Water for life
Water for life
It is only proper that "Water for Life" has been picked as the
slogan for the annual commemoration of Earth Day in Indonesia.
Water, of course, has been a familiar feature of the Indonesian
landscape for as long as there have been people inhabiting the
land. Every Indonesian school child knows that seas make up
three-fourths of the country's national territory. Streams and
rivers flow across fertile plains, and lakes dot the landscape in
many regions of this archipelago.
This prevalence of water over land is probably the reason why
there is no equivalent in the Indonesian language for the word
"fatherland". Indonesians refer to their native country simply as
their "land and water", or tanah air. Indeed, according to a
recent Worldwatch Institute survey, Indonesia, together with only
five other countries in the world -- Brazil, Canada, China,
Colombia and Russia -- account for half of the world's total
renewable freshwater supplies. In short, many Indonesians
consider themselves fortunate to be living in a country thus
blessed with water aplenty.
Unfortunately, however, human behavior over the past several
decades has rendered the notion of water in abundance outdated,
especially in the more densely populated areas of Indonesia.
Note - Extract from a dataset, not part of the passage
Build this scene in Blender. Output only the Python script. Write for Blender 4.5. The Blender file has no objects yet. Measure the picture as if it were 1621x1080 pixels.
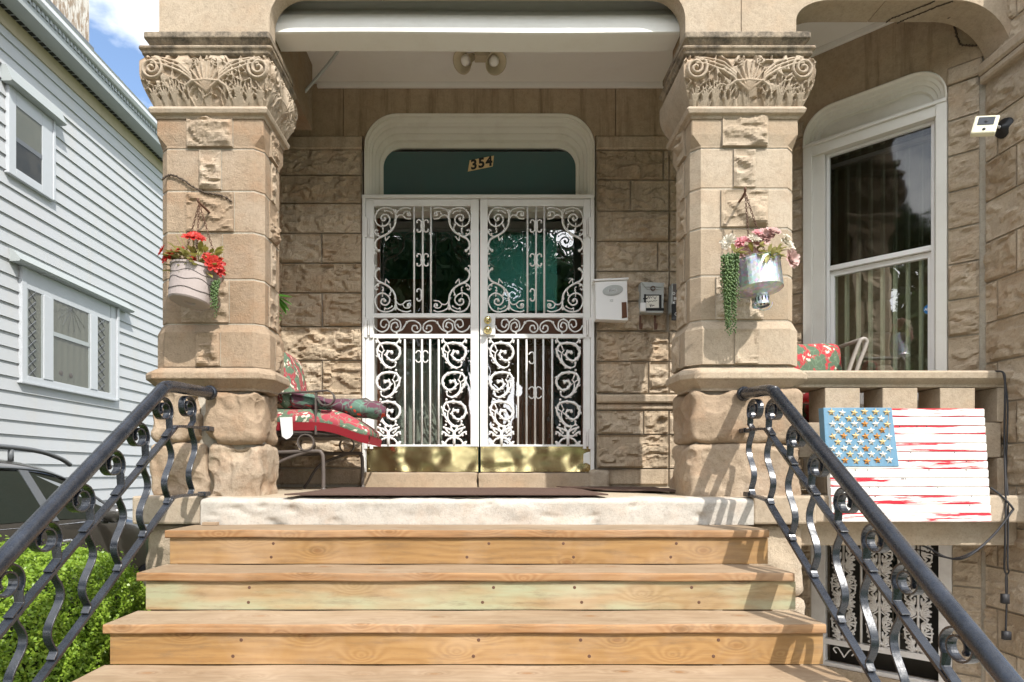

Overpopulation and overbuilding, overexploitation of resources,
denudation of the country's forest cover, mismanagement and plain
greed for monetary gain have drastically lowered groundwater
levels in many areas. As a result, rainwater that decades ago
would have seeped safely into the soil to replenish rivers,
lakes, irrigation ditches and wells, now runs in devastating
torrents off the surface of the land, triggering floods and
landslides.
In many urban areas, clean water is no longer free and has
become a luxury tradable commodity that most people among the
poor can scarcely afford. Legal limitations on the tapping of
groundwater for private use do exist in urban centers such as
Jakarta, but appear to have little or no effect at all on the
behavior of the well-to-do. The rich continue to drill deeper and
deeper wells to access the ever deeper groundwater. And while the
rich can afford to meet they daily needs for clean water and fill
their swimming pools, the poor have to scrape together whatever
money they can to buy clean water from street vendors.
The new bill on water use that was recently passed by the
House of Representatives promises little in the way of ensuring a
fairer distribution of that most vital support for life -- clean
water. Many observers fear that the new law will fail to ensure
that the free use of water will remain a basic right for
Indonesia's farmers, who make up the backbone of the country's
economy, while at the same time improving the efficiency of water
use on farmland. Essentially, as they see it, the new law is
bound to turn clean water into a tradable commodity that will
benefit mainly business concerns.
In the meantime, the importance of properly managing the
demand for clean water makes it possible for us to forget that
maintaining a healthy ecosystem to support natural water
resources is no less important -- indeed, probably even more
important as it involves keeping the sources intact. It seems
currently to be a scientifically accepted fact that a healthy
ecosystem requires not only a minimum quantity and quality of
water, but also a pattern of water flow that is close to its
natural flow regime. Many such ecosystems have in the past
decades been destroyed by human intervention in the form of dams,
reservoirs and other engineering works.
Obviously, then, it will take a good deal of effort to ensure
not only that clean water, which is a basic right of every human
being, is distributed fairly and equitably, but also to that our
life supporting water resources remain healthy and intact.